> **Task statement**
Only the number is wanted: count the lines that include the word "scene".

> **Given data**
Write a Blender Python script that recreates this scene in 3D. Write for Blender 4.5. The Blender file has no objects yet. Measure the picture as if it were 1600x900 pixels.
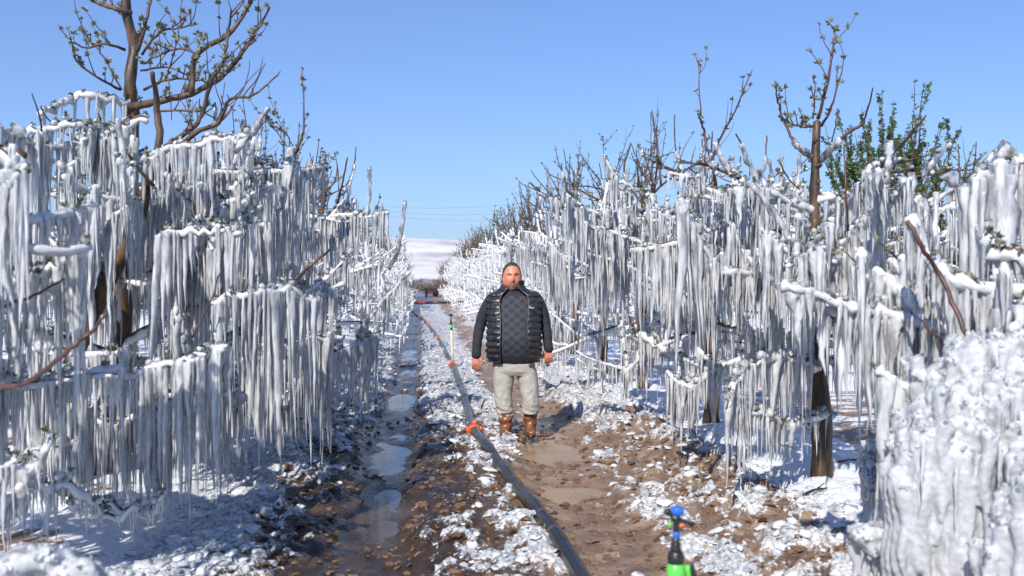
import bpy, math, random
import numpy as np
from mathutils import Vector, Matrix
R = math.radians
rng = np.random.default_rng(7)
random.seed(7)
sc = bpy.context.scene
COL = sc.collection

# ------------------------------------------------------------------ camera
CAM = np.array([0.0, 0.0, 1.55]); YAW = R(5.14); PITCH = R(0.55); F = 1556.0
cam_d = bpy.data.cameras.new('camera'); cam = bpy.data.objects.new('camera', cam_d); COL.objects.link(cam)
cam.location = CAM; cam.rotation_euler = (R(90) - PITCH, 0, -YAW)
cam_d.lens = 35.0; cam_d.sensor_width = 36.0; cam_d.clip_start = 0.05; cam_d.clip_end = 20000
cam_d.dof.use_dof = True; cam_d.dof.focus_distance = 9.9; cam_d.dof.aperture_fstop = 3.2
sc.camera = cam
sc.render.resolution_x = 1024; sc.render.resolution_y = 576

# ------------------------------------------------------------------ sky, sun, exposure
SUN_EL = R(40.0)
SUN_AZ = math.atan2(-0.42, -0.91)            # compass angle of the sun, clockwise from +Y
world = bpy.data.worlds.new('World'); sc.world = world; world.use_nodes = True
wn = world.node_tree.nodes; wl = world.node_tree.links
sky = wn.new('ShaderNodeTexSky'); sky.sky_type = 'NISHITA'; sky.sun_disc = False
sky.sun_elevation = SUN_EL; sky.sun_rotation = SUN_AZ % (2 * math.pi)
sky.air_density = 1.0; sky.dust_density = 0.0; sky.ozone_density = 3.0; sky.altitude = 0
sky_g = wn.new('ShaderNodeGamma'); sky_g.inputs[1].default_value = 0.84; wl.new(sky.outputs[0], sky_g.inputs[0])
sky_m = wn.new('ShaderNodeMix'); sky_m.data_type = 'RGBA'; sky_m.blend_type = 'MULTIPLY'; sky_m.inputs[0].default_value = 1.0
sky_m.inputs[7].default_value = (0.71, 0.92, 1.33, 1); wl.new(sky_g.outputs[0], sky_m.inputs[6])
wl.new(sky_m.outputs[2], wn['Background'].inputs[0]); wn['Background'].inputs[1].default_value = 0.120
sun_d = bpy.data.lights.new('sun', 'SUN'); sun = bpy.data.objects.new('sun', sun_d); COL.objects.link(sun)
sun_d.energy = 4.6; sun_d.angle = R(0.53); sun_d.color = (1.0, 0.945, 0.87)
sdir = Vector((math.sin(SUN_AZ) * math.cos(SUN_EL), math.cos(SUN_AZ) * math.cos(SUN_EL), math.sin(SUN_EL)))
sun.rotation_euler = sdir.to_track_quat('Z', 'Y').to_euler()
sun.location = (-8, -10, 12)
vs = sc.view_settings; vs.view_transform = 'Standard'; vs.look = 'None'; vs.exposure = 0.36; vs.gamma = 1.0
vs.use_curve_mapping = False
sc.cycles.max_bounces = 16; sc.cycles.diffuse_bounces = 12; sc.cycles.glossy_bounces = 3
sc.cycles.transmission_bounces = 14; sc.cycles.transparent_max_bounces = 16; sc.cycles.volume_bounces = 0
sc.cycles.use_denoising = True; sc.cycles.sample_clamp_indirect = 6.0
sc.cycles.caustics_reflective = False; sc.cycles.caustics_refractive = False

# ------------------------------------------------------------------ small maths
cyw, syw, cp, sp = math.cos(YAW), math.sin(YAW), math.cos(PITCH), math.sin(PITCH)
RIGHT = np.array([cyw, -syw, 0.0]); FWD = np.array([syw * cp, cyw * cp, -sp]); UP = np.cross(RIGHT, FWD)
def P(px, py, d):
    """world point seen at photo pixel (px,py) at depth d"""
    return CAM + d * (FWD + RIGHT * (px - 800) / F + UP * (450 - py) / F)
def hash2(ix, iy, s):
    n = (ix.astype(np.int64) * 374761393 + iy.astype(np.int64) * 668265263 + s * 1442695041) & 0xffffffff
    n = ((n ^ (n >> 13)) * 1274126177) & 0xffffffff
    return ((n ^ (n >> 16)) & 0xffff) / 65535.0
def vnoise(x, y, s=0):
    x = np.asarray(x, float); y = np.asarray(y, float)
    ix = np.floor(x); iy = np.floor(y); fx = x - ix; fy = y - iy
    fx = fx * fx * (3 - 2 * fx); fy = fy * fy * (3 - 2 * fy)
    a = hash2(ix, iy, s); b = hash2(ix + 1, iy, s); c = hash2(ix, iy + 1, s); d = hash2(ix + 1, iy + 1, s)
    return (a * (1 - fx) + b * fx) * (1 - fy) + (c * (1 - fx) + d * fx) * fy
def fbm(x, y, s=0, o=4, g=0.5):
    t = 0; a = 1; n = 0
    for k in range(o):
        t = t + a * vnoise(x * 2 ** k + 17.3 * k, y * 2 ** k + 5.1 * k, s + k); n += a; a *= g
    return t / n
def sstep(a, b, x):
    t = np.clip((x - a) / (b - a), 0, 1); return t * t * (3 - 2 * t)

# ------------------------------------------------------------------ mesh helpers
class MB:
    def __init__(s): s.V = []; s.F4 = []; s.F3 = []; s.m4 = []; s.m3 = []; s.n = 0
    def add(s, V, F, m=0):
        V = np.asarray(V, float).reshape(-1, 3); F = np.asarray(F, np.int64)
        if len(F) == 0: return
        if F.shape[1] == 4: s.F4.append(F + s.n); s.m4.append(np.full(len(F), m))
        else: s.F3.append(F + s.n); s.m3.append(np.full(len(F), m))
        if len(V): s.V.append(V); s.n += len(V)
    def add2(s, V, F4, F3, m=0):
        s.V.append(V)
        if len(F4): s.F4.append(np.asarray(F4) + s.n); s.m4.append(np.full(len(F4), m))
        if len(F3): s.F3.append(np.asarray(F3) + s.n); s.m3.append(np.full(len(F3), m))
        s.n += len(V)
    def mesh(s, name, mats, smooth=True):
        me = bpy.data.meshes.new(name)
        V = np.concatenate(s.V) if s.V else np.zeros((0, 3))
        F4 = np.concatenate(s.F4) if s.F4 else np.zeros((0, 4), int)
        F3 = np.concatenate(s.F3) if s.F3 else np.zeros((0, 3), int)
        me.vertices.add(len(V)); me.vertices.foreach_set('co', V.astype(np.float32).ravel())
        nl = len(F4) * 4 + len(F3) * 3
        me.loops.add(nl); me.loops.foreach_set('vertex_index', np.concatenate([F4.ravel(), F3.ravel()]).astype(np.int32))
        me.polygons.add(len(F4) + len(F3))
        st = np.concatenate([np.arange(len(F4)) * 4, len(F4) * 4 + np.arange(len(F3)) * 3]).astype(np.int32)
        me.polygons.foreach_set('loop_start', st)
        mi = np.concatenate([np.concatenate(s.m4) if s.m4 else np.zeros(0), np.concatenate(s.m3) if s.m3 else np.zeros(0)])
        me.polygons.foreach_set('material_index', mi.astype(np.int32))
        me.polygons.foreach_set('use_smooth', np.full(len(F4) + len(F3), smooth))
        me.update(calc_edges=True)
        for m in (mats if isinstance(mats, (list, tuple)) else [mats]): me.materials.append(m)
        return me
    def build(s, name, mats, parent=None, smooth=True, loc=None):
        return link(name, s.mesh(name, mats, smooth), parent, loc)
def link(name, data, parent=None, loc=None):
    o = bpy.data.objects.new(name, data); COL.objects.link(o)
    if parent is not None: o.parent = parent
    if loc is not None: o.location = loc
    return o
def tag(o, label, cat, group=None):
    o['label'] = label; o['category'] = cat
    if group: o['group'] = group
    return o
def thing(name, label, cat, loc=(0, 0, 0), rz=0, group=None):
    o = link(name, None, None, loc); o.rotation_euler = (0, 0, rz); o.empty_display_size = 0.2
    return tag(o, label, cat, group)
def copy_tree(root, loc, rz, scale, label, group=None):
    r = root.copy(); COL.objects.link(r); r.location = loc; r.rotation_euler = (0, 0, rz); r.scale = scale
    r['label'] = label
    if group: r['group'] = group
    elif 'group' in r.keys(): del r['group']
    for ch in list(root.children):
        c = ch.copy(); COL.objects.link(c); c.parent = r
        for g in list(ch.children):
            d = g.copy(); COL.objects.link(d); d.parent = c
    return r
def tube(mb, pts, rad, sides=7, m=0, jit=0.0, cap=True, flat=None):
    pts = np.asarray(pts, float); n = len(pts); rad = np.broadcast_to(np.asarray(rad, float), (n,)).copy()
    T = np.gradient(pts, axis=0); T /= np.linalg.norm(T, axis=1)[:, None] + 1e-9
    ref = np.array([0, 0, 1.0]) if abs(T[0][2]) < 0.8 else np.array([1.0, 0, 0])
    A = np.zeros((n, 3)); a = np.cross(T[0], ref); a /= np.linalg.norm(a)
    for i in range(n):
        a = a - T[i] * a.dot(T[i]); a /= np.linalg.norm(a) + 1e-9; A[i] = a
    B = np.cross(T, A)
    th = np.linspace(0, 2 * np.pi, sides, endpoint=False)
    rr = rad[:, None] * np.ones(sides)[None]
    if jit: rr = rr * (1 + jit * (rng.random((n, sides)) - 0.5) * 2)
    V = pts[:, None] + A[:, None] * (np.cos(th)[None, :, None] * rr[..., None]) + B[:, None] * (np.sin(th)[None, :, None] * rr[..., None])
    V = V.reshape(-1, 3)
    i = np.arange(n - 1)[:, None] * sides; j = np.arange(sides)[None]; jn = (j + 1) % sides
    Fq = np.stack([i + j, i + jn, i + sides + jn, i + sides + j], -1).reshape(-1, 4)
    F3 = []
    if cap:
        V = np.vstack([V, pts[0] - T[0] * rad[0] * 0.3, pts[-1] + T[-1] * rad[-1] * 0.5])
        c0 = n * sides; c1 = c0 + 1; b = (n - 1) * sides
        for k in range(sides):
            F3.append((c0, (k + 1) % sides, k)); F3.append((c1, b + k, b + (k + 1) % sides))
    mb.add2(V, Fq, np.array(F3, int).reshape(-1, 3) if F3 else [], m)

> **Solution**
2